On Wednesday, the Chicago stock exchange operator CME followed a move by the Shanghai Gold Exchange by increasing the margin requirement as a way to “ensure adequate collateral coverage.” The minimum cash deposit to borrow from brokers to trade gold futures will rise 27% to $9,450 per 100-ounce contract at the end of today. Silver slumped as much as 35% in London in about three weeks from its April 25 record of $49.79 an ounce after CME announced margin increases.
Adjusted for inflation gold record-setting run this month did not breach the 1980 peak of $850/oz which translates to around $2,400 in today’s dollars. Then as now gold was sought after because of its inflation-beating qualities and safe haven status amid Russia’s war in Afghanistan and geopolitical tensions following the Iranian revolution.

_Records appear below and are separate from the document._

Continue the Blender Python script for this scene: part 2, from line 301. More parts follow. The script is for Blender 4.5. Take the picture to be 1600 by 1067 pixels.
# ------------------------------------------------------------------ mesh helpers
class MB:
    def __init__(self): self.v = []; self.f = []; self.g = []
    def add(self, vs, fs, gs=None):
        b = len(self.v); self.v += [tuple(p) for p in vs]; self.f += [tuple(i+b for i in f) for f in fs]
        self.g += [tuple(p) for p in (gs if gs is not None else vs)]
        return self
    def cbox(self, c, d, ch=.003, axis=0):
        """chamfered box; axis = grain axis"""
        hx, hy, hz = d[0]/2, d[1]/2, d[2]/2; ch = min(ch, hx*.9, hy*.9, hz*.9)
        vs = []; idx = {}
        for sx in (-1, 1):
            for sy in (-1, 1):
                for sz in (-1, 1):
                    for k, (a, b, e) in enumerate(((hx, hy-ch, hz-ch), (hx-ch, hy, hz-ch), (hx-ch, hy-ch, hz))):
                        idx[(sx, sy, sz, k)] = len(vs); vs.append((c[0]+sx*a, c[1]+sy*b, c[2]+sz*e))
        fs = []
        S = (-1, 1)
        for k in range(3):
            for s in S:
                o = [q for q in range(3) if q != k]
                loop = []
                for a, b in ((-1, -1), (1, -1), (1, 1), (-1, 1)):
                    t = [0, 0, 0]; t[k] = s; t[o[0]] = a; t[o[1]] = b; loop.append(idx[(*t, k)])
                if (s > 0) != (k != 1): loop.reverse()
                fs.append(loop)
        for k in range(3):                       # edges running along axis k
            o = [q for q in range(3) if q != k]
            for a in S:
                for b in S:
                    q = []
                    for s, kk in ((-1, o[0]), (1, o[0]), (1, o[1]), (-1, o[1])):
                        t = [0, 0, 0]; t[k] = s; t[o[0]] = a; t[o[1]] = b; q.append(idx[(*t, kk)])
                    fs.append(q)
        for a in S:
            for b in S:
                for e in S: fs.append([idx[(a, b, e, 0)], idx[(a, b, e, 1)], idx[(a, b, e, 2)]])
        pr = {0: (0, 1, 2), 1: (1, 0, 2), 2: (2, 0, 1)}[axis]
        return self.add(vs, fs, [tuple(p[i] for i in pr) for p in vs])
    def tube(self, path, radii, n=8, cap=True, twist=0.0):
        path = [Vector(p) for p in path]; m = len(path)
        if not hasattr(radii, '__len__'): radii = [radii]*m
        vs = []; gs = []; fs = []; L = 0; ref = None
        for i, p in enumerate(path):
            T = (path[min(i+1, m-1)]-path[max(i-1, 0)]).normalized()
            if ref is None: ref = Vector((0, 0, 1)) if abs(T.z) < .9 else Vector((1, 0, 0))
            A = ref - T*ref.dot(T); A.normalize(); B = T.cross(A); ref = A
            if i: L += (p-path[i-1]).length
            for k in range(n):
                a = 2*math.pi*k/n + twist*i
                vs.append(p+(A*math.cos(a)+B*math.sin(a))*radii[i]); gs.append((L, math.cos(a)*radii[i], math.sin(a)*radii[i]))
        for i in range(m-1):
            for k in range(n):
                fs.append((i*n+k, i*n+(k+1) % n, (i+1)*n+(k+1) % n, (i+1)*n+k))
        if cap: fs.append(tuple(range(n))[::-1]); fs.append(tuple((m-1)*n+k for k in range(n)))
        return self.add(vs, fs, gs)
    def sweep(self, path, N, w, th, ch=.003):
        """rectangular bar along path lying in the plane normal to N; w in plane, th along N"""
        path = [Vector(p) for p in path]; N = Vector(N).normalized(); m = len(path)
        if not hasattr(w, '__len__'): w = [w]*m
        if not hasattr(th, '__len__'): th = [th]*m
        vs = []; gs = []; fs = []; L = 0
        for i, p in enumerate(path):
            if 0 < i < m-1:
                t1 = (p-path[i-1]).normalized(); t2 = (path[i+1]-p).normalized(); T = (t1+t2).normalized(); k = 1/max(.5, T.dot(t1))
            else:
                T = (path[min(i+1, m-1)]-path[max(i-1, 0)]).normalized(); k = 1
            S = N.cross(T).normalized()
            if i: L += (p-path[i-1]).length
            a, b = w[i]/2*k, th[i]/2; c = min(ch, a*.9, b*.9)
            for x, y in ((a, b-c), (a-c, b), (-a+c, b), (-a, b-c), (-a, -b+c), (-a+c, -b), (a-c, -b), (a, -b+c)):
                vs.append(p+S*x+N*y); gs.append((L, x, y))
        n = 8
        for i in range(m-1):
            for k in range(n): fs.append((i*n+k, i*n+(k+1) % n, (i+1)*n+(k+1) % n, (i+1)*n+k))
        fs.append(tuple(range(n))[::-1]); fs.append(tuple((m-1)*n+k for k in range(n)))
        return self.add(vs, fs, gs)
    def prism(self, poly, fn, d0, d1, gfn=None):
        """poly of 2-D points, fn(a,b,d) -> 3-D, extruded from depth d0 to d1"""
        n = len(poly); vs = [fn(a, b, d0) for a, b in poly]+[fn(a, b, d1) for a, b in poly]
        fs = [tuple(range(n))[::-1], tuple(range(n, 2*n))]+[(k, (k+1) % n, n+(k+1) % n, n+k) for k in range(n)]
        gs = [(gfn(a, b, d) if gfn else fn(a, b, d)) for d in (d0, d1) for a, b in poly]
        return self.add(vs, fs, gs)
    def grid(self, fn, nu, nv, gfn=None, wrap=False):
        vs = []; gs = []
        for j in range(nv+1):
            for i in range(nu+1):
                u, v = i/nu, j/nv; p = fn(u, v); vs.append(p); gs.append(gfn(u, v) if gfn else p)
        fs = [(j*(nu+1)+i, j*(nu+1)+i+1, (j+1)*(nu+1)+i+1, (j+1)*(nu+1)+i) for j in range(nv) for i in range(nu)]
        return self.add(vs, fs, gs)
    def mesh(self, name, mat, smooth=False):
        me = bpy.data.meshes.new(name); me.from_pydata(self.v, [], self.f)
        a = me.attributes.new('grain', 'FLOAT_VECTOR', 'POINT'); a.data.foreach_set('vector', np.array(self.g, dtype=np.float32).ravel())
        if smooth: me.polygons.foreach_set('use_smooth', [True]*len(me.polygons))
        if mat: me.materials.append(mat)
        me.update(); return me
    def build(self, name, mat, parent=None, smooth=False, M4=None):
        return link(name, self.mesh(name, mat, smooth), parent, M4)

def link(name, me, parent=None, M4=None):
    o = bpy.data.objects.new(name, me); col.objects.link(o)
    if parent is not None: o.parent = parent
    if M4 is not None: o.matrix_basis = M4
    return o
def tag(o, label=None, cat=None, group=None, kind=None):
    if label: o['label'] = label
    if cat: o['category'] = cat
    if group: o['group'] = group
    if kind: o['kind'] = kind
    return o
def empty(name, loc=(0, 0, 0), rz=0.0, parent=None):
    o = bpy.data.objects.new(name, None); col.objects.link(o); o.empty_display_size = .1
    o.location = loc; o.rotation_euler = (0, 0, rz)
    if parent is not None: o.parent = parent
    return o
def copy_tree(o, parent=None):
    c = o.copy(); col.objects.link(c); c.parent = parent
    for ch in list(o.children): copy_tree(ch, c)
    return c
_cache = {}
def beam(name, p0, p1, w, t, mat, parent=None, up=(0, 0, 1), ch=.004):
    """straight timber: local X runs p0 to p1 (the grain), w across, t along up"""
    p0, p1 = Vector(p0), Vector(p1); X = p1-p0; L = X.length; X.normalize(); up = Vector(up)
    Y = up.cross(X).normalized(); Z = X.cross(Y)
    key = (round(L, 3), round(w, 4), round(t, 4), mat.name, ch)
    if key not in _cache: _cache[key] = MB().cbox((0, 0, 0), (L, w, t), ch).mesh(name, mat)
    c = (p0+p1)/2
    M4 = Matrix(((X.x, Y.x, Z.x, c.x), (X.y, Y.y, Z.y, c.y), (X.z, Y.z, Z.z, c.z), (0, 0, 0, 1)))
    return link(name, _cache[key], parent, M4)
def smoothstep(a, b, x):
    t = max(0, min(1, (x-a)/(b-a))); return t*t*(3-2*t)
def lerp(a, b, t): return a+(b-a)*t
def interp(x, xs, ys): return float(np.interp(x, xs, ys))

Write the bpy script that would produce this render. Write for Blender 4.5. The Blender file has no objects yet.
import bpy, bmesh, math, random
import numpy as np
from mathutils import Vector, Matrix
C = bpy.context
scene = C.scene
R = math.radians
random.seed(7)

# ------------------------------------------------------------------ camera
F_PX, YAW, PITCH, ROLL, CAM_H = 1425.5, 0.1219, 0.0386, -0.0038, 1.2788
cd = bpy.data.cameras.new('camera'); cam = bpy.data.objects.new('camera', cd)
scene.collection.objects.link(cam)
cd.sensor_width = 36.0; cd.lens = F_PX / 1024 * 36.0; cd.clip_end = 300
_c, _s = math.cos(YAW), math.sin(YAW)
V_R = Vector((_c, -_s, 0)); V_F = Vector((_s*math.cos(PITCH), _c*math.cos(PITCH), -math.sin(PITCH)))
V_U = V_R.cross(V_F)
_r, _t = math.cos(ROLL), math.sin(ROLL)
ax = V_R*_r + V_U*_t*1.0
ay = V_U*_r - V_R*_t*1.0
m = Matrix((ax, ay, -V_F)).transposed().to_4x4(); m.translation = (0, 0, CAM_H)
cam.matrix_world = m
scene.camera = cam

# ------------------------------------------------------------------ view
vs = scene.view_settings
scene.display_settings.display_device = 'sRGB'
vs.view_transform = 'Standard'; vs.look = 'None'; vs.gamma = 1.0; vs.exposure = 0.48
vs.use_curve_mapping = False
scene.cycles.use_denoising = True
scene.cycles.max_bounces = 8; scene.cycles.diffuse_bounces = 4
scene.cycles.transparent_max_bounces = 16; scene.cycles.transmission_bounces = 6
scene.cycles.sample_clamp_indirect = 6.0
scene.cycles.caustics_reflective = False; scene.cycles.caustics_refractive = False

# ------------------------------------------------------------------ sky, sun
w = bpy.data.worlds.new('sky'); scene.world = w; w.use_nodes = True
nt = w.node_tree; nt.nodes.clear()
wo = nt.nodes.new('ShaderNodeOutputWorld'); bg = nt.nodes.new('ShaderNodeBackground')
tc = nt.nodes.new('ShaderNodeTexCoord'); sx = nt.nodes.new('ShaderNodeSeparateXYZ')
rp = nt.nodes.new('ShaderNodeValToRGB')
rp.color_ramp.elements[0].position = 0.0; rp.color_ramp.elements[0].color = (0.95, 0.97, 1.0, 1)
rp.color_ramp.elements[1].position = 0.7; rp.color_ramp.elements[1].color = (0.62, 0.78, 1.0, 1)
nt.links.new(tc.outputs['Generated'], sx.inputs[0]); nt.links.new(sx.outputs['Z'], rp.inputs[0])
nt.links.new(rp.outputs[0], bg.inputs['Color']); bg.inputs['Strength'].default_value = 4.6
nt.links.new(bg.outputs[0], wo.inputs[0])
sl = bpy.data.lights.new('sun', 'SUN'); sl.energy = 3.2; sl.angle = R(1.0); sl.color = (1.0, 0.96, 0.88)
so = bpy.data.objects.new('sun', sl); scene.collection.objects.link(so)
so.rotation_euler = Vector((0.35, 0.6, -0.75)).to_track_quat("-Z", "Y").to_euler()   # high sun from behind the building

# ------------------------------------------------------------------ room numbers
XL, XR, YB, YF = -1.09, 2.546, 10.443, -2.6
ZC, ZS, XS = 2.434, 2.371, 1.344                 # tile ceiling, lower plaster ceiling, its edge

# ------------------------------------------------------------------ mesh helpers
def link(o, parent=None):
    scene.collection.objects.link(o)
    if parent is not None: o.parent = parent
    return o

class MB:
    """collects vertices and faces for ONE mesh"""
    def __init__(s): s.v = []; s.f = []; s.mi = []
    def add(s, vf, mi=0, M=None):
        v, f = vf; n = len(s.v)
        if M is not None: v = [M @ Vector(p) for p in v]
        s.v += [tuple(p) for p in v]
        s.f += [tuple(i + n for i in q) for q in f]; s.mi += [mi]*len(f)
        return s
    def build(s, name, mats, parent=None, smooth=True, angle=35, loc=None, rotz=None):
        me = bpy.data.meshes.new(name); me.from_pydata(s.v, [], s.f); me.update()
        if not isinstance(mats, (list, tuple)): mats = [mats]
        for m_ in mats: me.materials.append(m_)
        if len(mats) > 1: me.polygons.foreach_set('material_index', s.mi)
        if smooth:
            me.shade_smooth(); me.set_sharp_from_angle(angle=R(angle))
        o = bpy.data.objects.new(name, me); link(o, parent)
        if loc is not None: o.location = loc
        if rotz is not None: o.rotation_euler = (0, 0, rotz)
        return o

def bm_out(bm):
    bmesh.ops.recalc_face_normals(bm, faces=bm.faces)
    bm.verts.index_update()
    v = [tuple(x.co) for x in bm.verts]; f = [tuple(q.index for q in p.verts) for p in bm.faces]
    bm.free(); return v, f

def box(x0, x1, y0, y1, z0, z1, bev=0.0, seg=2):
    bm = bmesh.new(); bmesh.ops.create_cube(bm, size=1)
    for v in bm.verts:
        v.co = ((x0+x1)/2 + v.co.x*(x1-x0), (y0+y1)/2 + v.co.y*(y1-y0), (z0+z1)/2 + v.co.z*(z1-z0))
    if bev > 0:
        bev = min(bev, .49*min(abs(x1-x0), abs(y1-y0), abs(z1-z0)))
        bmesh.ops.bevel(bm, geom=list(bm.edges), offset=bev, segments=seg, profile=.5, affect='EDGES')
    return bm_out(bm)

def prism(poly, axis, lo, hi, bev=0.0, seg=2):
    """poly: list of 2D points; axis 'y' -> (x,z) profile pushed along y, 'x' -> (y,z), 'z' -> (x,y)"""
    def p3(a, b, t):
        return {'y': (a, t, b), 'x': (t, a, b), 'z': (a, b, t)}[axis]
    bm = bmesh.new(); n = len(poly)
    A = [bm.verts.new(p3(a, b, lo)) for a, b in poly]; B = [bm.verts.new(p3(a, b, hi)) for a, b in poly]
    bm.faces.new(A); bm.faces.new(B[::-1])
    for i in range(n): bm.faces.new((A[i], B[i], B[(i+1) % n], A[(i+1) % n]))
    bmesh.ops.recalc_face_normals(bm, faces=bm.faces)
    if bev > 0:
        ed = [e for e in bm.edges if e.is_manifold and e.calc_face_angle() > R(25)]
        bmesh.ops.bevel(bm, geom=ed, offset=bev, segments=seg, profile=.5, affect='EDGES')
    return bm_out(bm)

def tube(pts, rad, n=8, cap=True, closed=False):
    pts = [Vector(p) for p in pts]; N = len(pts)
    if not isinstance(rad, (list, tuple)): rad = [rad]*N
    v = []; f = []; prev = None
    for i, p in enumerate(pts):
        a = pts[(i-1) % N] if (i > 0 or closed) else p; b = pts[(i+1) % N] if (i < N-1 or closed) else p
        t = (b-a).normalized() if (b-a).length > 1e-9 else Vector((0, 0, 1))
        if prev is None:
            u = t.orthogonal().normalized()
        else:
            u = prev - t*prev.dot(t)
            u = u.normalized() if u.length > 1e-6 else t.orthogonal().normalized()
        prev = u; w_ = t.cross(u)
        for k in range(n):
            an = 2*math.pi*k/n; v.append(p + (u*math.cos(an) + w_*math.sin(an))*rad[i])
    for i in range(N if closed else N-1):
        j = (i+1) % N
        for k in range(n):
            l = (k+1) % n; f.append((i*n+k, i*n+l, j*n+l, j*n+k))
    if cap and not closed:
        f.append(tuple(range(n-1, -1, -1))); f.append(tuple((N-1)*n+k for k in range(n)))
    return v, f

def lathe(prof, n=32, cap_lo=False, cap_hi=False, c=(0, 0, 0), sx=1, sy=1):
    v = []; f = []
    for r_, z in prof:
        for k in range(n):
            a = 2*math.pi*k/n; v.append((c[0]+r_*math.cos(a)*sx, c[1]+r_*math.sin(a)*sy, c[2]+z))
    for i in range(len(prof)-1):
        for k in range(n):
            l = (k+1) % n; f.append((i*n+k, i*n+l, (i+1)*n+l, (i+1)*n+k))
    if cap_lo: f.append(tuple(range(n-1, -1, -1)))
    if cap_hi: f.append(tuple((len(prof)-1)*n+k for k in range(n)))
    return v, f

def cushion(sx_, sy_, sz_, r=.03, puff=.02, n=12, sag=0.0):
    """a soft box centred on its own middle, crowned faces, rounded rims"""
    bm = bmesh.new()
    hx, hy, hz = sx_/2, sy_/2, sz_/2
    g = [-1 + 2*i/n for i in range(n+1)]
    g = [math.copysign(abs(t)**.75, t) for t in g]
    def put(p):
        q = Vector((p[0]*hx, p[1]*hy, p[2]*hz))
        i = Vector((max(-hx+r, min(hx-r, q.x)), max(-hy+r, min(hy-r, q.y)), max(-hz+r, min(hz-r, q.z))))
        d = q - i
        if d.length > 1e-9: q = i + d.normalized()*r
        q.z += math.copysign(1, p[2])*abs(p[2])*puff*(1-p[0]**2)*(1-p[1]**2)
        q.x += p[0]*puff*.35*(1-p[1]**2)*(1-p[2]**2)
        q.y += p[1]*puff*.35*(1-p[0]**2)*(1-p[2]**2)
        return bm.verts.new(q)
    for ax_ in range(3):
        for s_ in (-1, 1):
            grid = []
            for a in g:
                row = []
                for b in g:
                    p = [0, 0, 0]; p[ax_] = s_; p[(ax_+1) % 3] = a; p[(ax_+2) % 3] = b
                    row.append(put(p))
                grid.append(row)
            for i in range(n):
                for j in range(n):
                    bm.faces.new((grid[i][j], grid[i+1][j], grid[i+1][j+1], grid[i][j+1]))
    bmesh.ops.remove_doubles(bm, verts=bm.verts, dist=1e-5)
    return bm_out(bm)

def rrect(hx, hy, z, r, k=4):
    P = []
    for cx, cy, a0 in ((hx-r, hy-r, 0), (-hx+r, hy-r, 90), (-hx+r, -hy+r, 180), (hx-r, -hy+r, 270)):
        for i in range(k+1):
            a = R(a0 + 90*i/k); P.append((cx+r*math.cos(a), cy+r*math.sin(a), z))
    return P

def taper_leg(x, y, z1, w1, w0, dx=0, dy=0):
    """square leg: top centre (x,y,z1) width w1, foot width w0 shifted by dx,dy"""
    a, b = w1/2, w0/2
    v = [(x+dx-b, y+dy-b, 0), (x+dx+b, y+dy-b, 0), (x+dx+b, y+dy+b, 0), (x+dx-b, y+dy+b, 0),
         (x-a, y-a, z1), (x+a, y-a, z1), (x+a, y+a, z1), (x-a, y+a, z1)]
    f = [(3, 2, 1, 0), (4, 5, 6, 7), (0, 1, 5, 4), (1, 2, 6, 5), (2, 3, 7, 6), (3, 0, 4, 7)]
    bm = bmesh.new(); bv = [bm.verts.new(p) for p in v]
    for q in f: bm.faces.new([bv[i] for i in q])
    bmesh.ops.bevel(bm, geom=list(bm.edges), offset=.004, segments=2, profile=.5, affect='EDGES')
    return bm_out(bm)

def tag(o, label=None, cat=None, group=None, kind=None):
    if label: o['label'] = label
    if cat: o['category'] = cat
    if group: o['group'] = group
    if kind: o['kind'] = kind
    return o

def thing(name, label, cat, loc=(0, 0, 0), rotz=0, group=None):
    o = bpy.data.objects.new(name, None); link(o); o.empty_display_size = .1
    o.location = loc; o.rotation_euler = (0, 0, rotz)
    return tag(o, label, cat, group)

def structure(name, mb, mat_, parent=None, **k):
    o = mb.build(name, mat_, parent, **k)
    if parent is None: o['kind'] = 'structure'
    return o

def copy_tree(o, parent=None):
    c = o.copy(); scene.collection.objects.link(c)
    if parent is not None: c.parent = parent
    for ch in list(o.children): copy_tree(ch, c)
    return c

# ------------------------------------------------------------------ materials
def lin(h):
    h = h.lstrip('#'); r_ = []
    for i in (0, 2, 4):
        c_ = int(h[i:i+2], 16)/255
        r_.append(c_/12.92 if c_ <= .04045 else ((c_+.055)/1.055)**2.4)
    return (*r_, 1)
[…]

MarketWatch quotes Commerzbank analysts: “Speculative financial investors are clearly closing long positions on a large scale at present, after the CME Group has increased the margin requirement for gold futures.”
Bloomberg quotes economist Dennis Gartman: “In our opinion the margin is not nearly high enough yet. Proper margining would seem to be closer to $15,000 per contract, for given the volatility that exists presently the exchange needs to protect itself and its clients from the possibility that a large speculator or two or three cannot put the exchange into jeopardy.”